The Mars fleet assembles at a point in low Mars orbit and uses a construction robot on rails to build a logistics base similar to the one at L1 from which they departed from 8–10 months earlier. The robot, similar to the Canadarm 2 but with much greater assembly capacity and dexterity, would assemble a long docking truss to allow all of the cargo vehicles to dock at one end the base, while the pressurized crew habitats and crew vehicles would berth and dock at the other end of the base. The robot would build the 15-meter-wide truss out of a compact package of components, extending its own rails and adding the docking stations as it progresses. The ability to mount high mass expedition architectures makes such a concept practical. The initial mission would use about 3,000 tons of vehicles and equipment, between 600 and 1,800 tons of departure propellant, and would be able to land over 600 tons of actual equipment on the surface.
| While crew members are not hesitant to take risks, the program itself cannot afford to have an accident that could risk program cancellation, so crew safety is paramount. |
Once the low Mars orbit logistics base is ready for use to support landing operations, the robot on rails has another critical function. With its long arm, the robot can reach into the cargo bays of the large cargo carrier vehicles and extract both large equipment, like trucks, habitats, and excavators, and smaller equipment packaged in cargo containers. The robot places them in the cargo bays of the cargo ferries to be taken down to the surface. The rails make it easy for the robot to smoothly move from one vehicle to another during the cargo transfer process.
The logic of this concept now turns back to the use of robots a third time. They can do more than science on the surface. Tele-operated robots, designed to operate in a gravity field, can assist in unloading cargo from the cargo ferries and then assemble base infrastructure on the surface, since the crew is already in orbit. Using excavators, they can also install and bury a shielded crew refuge so that astronauts can then land safely and excavate buried ice deposits. (This same method can also be used on the Moon). They would also set up a propellant production facility, designed as a package plant to be simply unloaded and plugged together, that would then provide propellant from lunar or Mars ice for return flights before any crew members land. Since no crew members would land before the return propellant was ready, there would be no risk to the crew caused by lack of propellant. The larger capacity of the propellant plant would allow over 100 tons of propellant to be produced each month. The crew would be busy supervising the robots until the base was ready. While waiting for the initial batch of more than 95 tons of fuel to be produced, they could also supervise other parts of the base construction. No ferries could take off and return to orbit until there was propellant for them to use.

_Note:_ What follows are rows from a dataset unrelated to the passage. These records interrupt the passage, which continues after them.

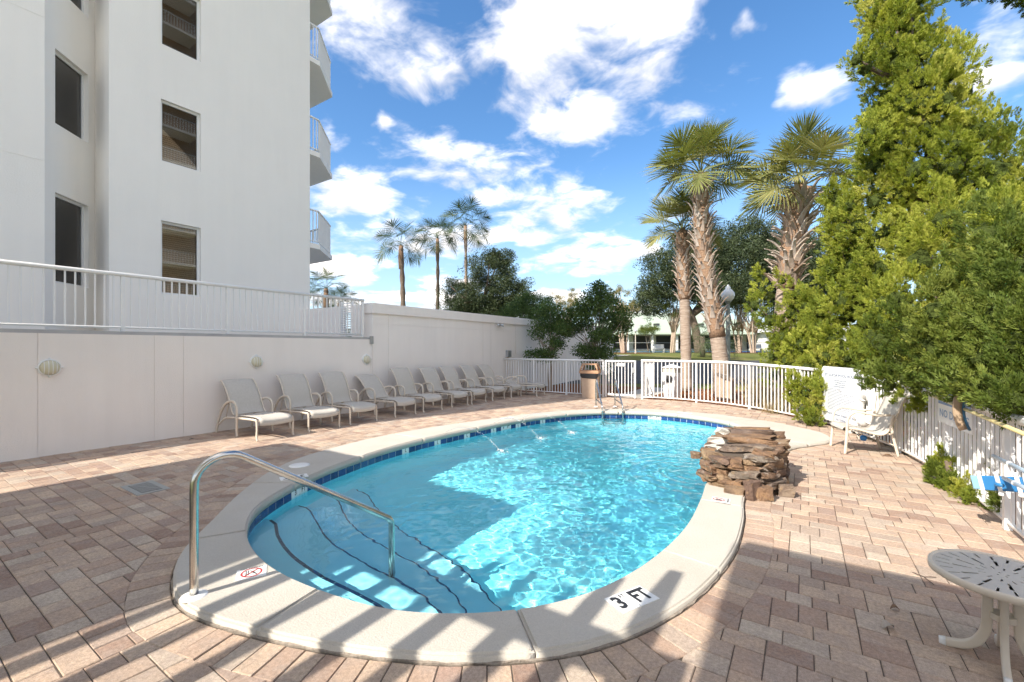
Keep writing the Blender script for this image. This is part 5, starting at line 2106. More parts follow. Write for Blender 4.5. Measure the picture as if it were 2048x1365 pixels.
def _trunk(T, b, co):
    pos = T.node('ShaderNodeNewGeometry').outputs['Position']
    mp = T.node('ShaderNodeMapping'); mp.inputs['Scale'].default_value = (1, 1, 7)
    T.l.new(pos, mp.inputs[0])
    n = T.noise(mp.outputs[0], 3.5, 5, 0.65)
    c = T.ramp(n, [(0.3, (0.24, 0.17, 0.125)), (0.55, (0.40, 0.315, 0.25)), (0.8, (0.50, 0.42, 0.35))])
    T.put(b.inputs['Base Color'], c)
    bp = T.node('ShaderNodeBump'); bp.inputs['Distance'].default_value = 0.03
    T.l.new(n, bp.inputs['Height']); T.l.new(bp.outputs[0], b.inputs['Normal'])


mat('palm_trunk', (0.4, 0.32, 0.26), 0.95, build=_trunk)
def _boot(T, b, co):
    oi = T.node('ShaderNodeObjectInfo').outputs['Random']
    n = T.noise(co, 18, 4, 0.6)
    c = T.ramp(T.math('ADD', T.math('MULTIPLY', oi, 0.6), T.math('MULTIPLY', n, 0.4)), [(0.1, (0.30, 0.20, 0.14)), (0.45, (0.45, 0.36, 0.29)), (0.9, (0.58, 0.51, 0.45))])
    T.put(b.inputs['Base Color'], c)
mat('palm_boot', (0.45, 0.36, 0.3), 0.9, build=_boot)
mat('boot_fibre', (0.30, 0.19, 0.12), 0.95, noise=(20, 0.3), bump=(30, 0.03))


def stamp(name, templates, pos, dirs, scl, m_, parent, fv=None, spin=True, seed=0):
    """many copies of small leaf tufts joined into one foliage mesh"""
    g = np.random.default_rng(seed)
    pos = np.asarray(pos, float); dirs = np.asarray(dirs, float); scl = np.asarray(scl, float)
    N = len(pos)
    z = dirs / np.linalg.norm(dirs, axis=1, keepdims=True)
    ref = g.normal(size=(N, 3))
    x = np.cross(ref, z); x /= np.linalg.norm(x, axis=1, keepdims=True)
    y = np.cross(z, x)
    M = np.stack([x, y, z], 2) * scl[:, None, None]
    pick = g.integers(0, len(templates), N)
    Vs, Fs, FV = [], [], []
    base = 0
    if fv is None:
        fv = g.random(N)
    for k, (tv, tf) in enumerate(templates):
        ids = np.where(pick == k)[0]
        if not len(ids):
            continue
        v = np.einsum('nij,mj->nmi', M[ids], tv) + pos[ids][:, None, :]
        m_v = len(tv)
        f = tf[None] + (np.arange(len(ids)) * m_v)[:, None, None] + base
        Vs.append(v.reshape(-1, 3)); Fs.append(f.reshape(-1, tf.shape[1]))
        FV.append(np.repeat(fv[ids], len(tf)))
        base += len(ids) * m_v
    V_ = np.concatenate(Vs); F_ = np.concatenate(Fs); A_ = np.concatenate(FV)
    me = bpy.data.meshes.new(name)
    me.vertices.add(len(V_)); me.vertices.foreach_set('co', V_.ravel())
    k = F_.shape[1]
    me.loops.add(F_.size); me.loops.foreach_set('vertex_index', F_.ravel().astype(np.int32))
    me.polygons.add(len(F_))
    me.polygons.foreach_set('loop_start', np.arange(0, F_.size, k, dtype=np.int32))
    at_ = me.attributes.new('fv', 'FLOAT', 'FACE')
    at_.data.foreach_set('value', A_.astype(np.float32))
    me.update(calc_edges=True)
    return link(name, me, m_, parent)


def tuft_juniper(seed, blades=54):
    g = np.random.default_rng(seed)
    V_, F_ = [], []
    for i in range(blades):
        h = g.uniform(0.0, 0.78)
        a = g.uniform(0, 2 * PI)
        lean = g.uniform(0.25, 0.95) * (1 - h * 0.55)
        L = g.uniform(0.20, 0.36)
        r0 = 0.30 * (1 - h) * g.uniform(0.2, 1.0)
        o = np.array([math.cos(a) * r0, math.sin(a) * r0, h])
        d = np.array([math.cos(a) * math.sin(lean), math.sin(a) * math.sin(lean), math.cos(lean)])
        s = np.cross(d, g.normal(size=3)); s /= np.linalg.norm(s)
        w = g.uniform(0.035, 0.055)
        b = len(V_)
        V_ += [o + s * w, o - s * w, o + d * L]
        F_.append((b, b + 1, b + 2))
    return np.array(V_), np.array(F_)


def tuft_leaf(seed, n=26, size=0.2, spread=0.5):
    g = np.random.default_rng(seed)
    V_, F_ = [], []
    for i in range(n):
        o = g.normal(size=3); o = o / np.linalg.norm(o) * spread * g.uniform(0.1, 1) ** 0.5
        d = o / (np.linalg.norm(o) + 1e-6) + g.normal(size=3) * 0.7; d /= np.linalg.norm(d)
        s = np.cross(d, g.normal(size=3)); s /= np.linalg.norm(s)
        L = size * g.uniform(0.7, 1.3)
        b = len(V_)
        V_ += [o - s * L * 0.3 + d * L * .2, o + s * L * 0.38 + d * L * .3, o + d * L]
        F_.append((b, b + 1, b + 2))
    return np.array(V_), np.array(F_)


JT = [tuft_juniper(k) for k in range(6)]
LT = [tuft_leaf(k) for k in range(6)]
LT_FAR = [tuft_leaf(20 + k, 12, 0.42, 0.5) for k in range(5)]
LT_OPEN = [tuft_leaf(40 + k, 15, 0.26, 0.62) for k in range(6)]


def limb(path, r0, r1, name, m_, parent, n=8):
    m = MB()
    k = len(path)
    m.tube(path, [r0 + (r1 - r0) * i / (k - 1) for i in range(k)], n)
    return m.build(name, m_, parent)


# ------------------------------------------------------------------ junipers
def lobe_points(c, r, axis, n, g, out=None):
    """points on the upper/outer surface of a flame-shaped lobe"""
    d = g.normal(size=(n * 3, 3)); d /= np.linalg.norm(d, axis=1, keepdims=True)
    if out is not None:
        d = d[d @ out > -0.8]
    d = d[:n]
    n = len(d)
    t = g.uniform(0.70, 1.02, n)[:, None]
    p = d * t
    axis = axis / np.linalg.norm(axis)
    al = p @ axis
    taper = np.where(al > 0, 1 - 0.45 * al, 1.0)[:, None]
    perp = p - al[:, None] * axis
    q = perp * taper + (al * np.where(al > 0, 1.55, 1.0))[:, None] * axis
    return c + q * r, d


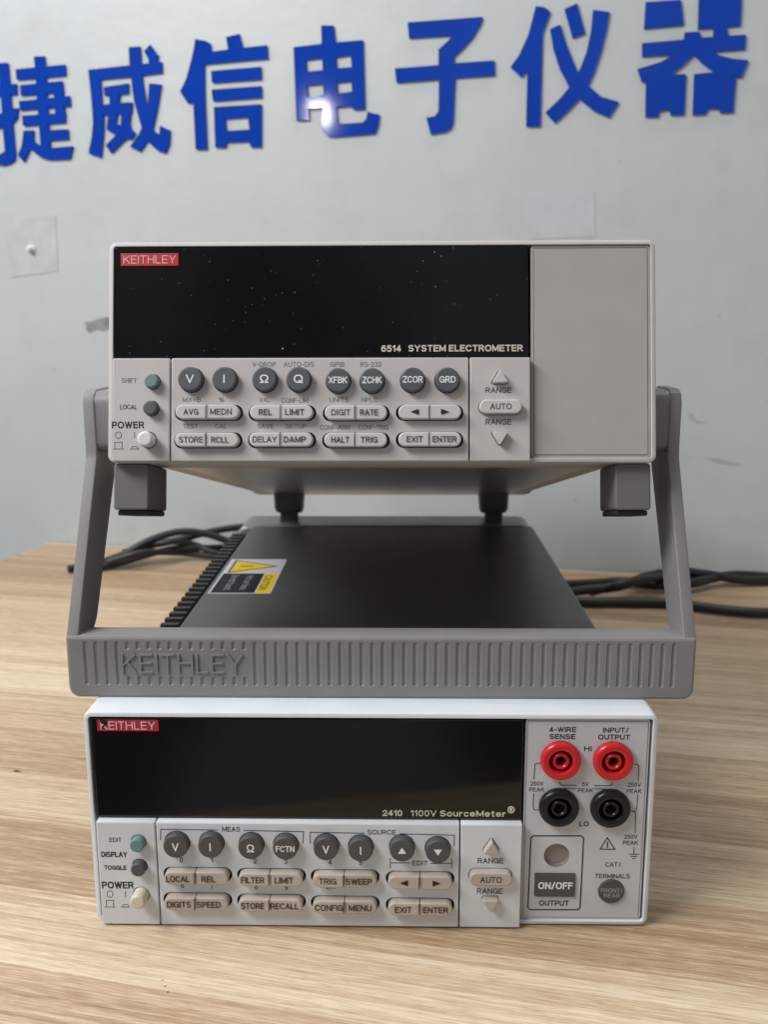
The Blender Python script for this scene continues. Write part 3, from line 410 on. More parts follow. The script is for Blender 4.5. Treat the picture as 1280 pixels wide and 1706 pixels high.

The base-first philosophy that drives the Access to Mars architecture derives from the stark difference between the risky (no rescue) Apollo sortie missions and the base-first decision for the aborted Vision for Space Exploration (VSE) lunar program that was made in late 2007. (See “The ‘base first’ decision: crew survival and reusability”, The Space Review, January 15, 2007). While crew members are not hesitant to take risks, the program itself cannot afford to have an accident that could risk program cancellation, so crew safety is paramount. A sortie mission to anywhere is risky since there is no immediate means of rescue if the sortie vehicle fails. (With Apollo, of course, there was no possibility of rescue at all if a lunar module had failed.) With the base-first mission design philosophy, a crew does not go to any remote location unless there is either a refuge where they can survive for an extended period or they have an alternate means of rescuing themselves. A Mars base would have a very large supply of food and other consumables, enough for the crew to survive for several years, as well as several of the self-redundant ferry vehicles. If a crew ferry should fail in flight, the five-ton crew cabin would separate and has one ton of propellant to reach safety, either on the ground or by going back into orbit.
Once the crew is on the surface, they will have the robots to assist them in maintaining and operating the base. Crew members could also operate rovers at great distances from the base in real time since the transmission time would be effectively instantaneous. Construction robots could continue to construct the base while it was being used. With further expeditions, equipment could be landed that would allow local materials to be used to expand the base.
| The entire operation, with a unified space program, would also be easier and much less expensive than any of the previously proposed flags-and-footprint missions using expendable vehicles. |
Making useful and reliable structural materials from local materials depends on good technology and a good base location. Finding the proper base site with access to both water ice and useful minerals at the surface is an essential task for robot surveys. Notice how much effort goes into selecting landing sites for the current rovers. Selecting a good base site for a human landing would be even more critical. Cargo ferries would not be sent down to a base site until the presence of the ice and minerals was verified by a robot lander/rover. Additional exploration robots commanded from Earth should thus be designed to spend an increasing amount of their effort in locating good Mars base sites, as well as the search for water and life sustaining conditions and the continuing investigation of Mars geology.
It should be clearly understood that building and operating a real Mars science base, comparable in scope to a current Antarctic science base, is a much more complex enterprise than most people currently understand. However, the entire operation, with a unified space program, would also be easier and much less expensive than any of the previously proposed flags-and-footprint missions using expendable vehicles. Costs would be reduced in four major ways: reusable boosters that lower launch costs; mass production of vehicles, components, and equipment; the use of the cislunar transport and logistics system; and local (Lunar and Mars surface) ISRU production of propellants.
An integrated and unified space program, using humans and robots, using commercial space services to support it and using each major space destination as part of the whole plan, is the best way out of our current goals-driven stalemate.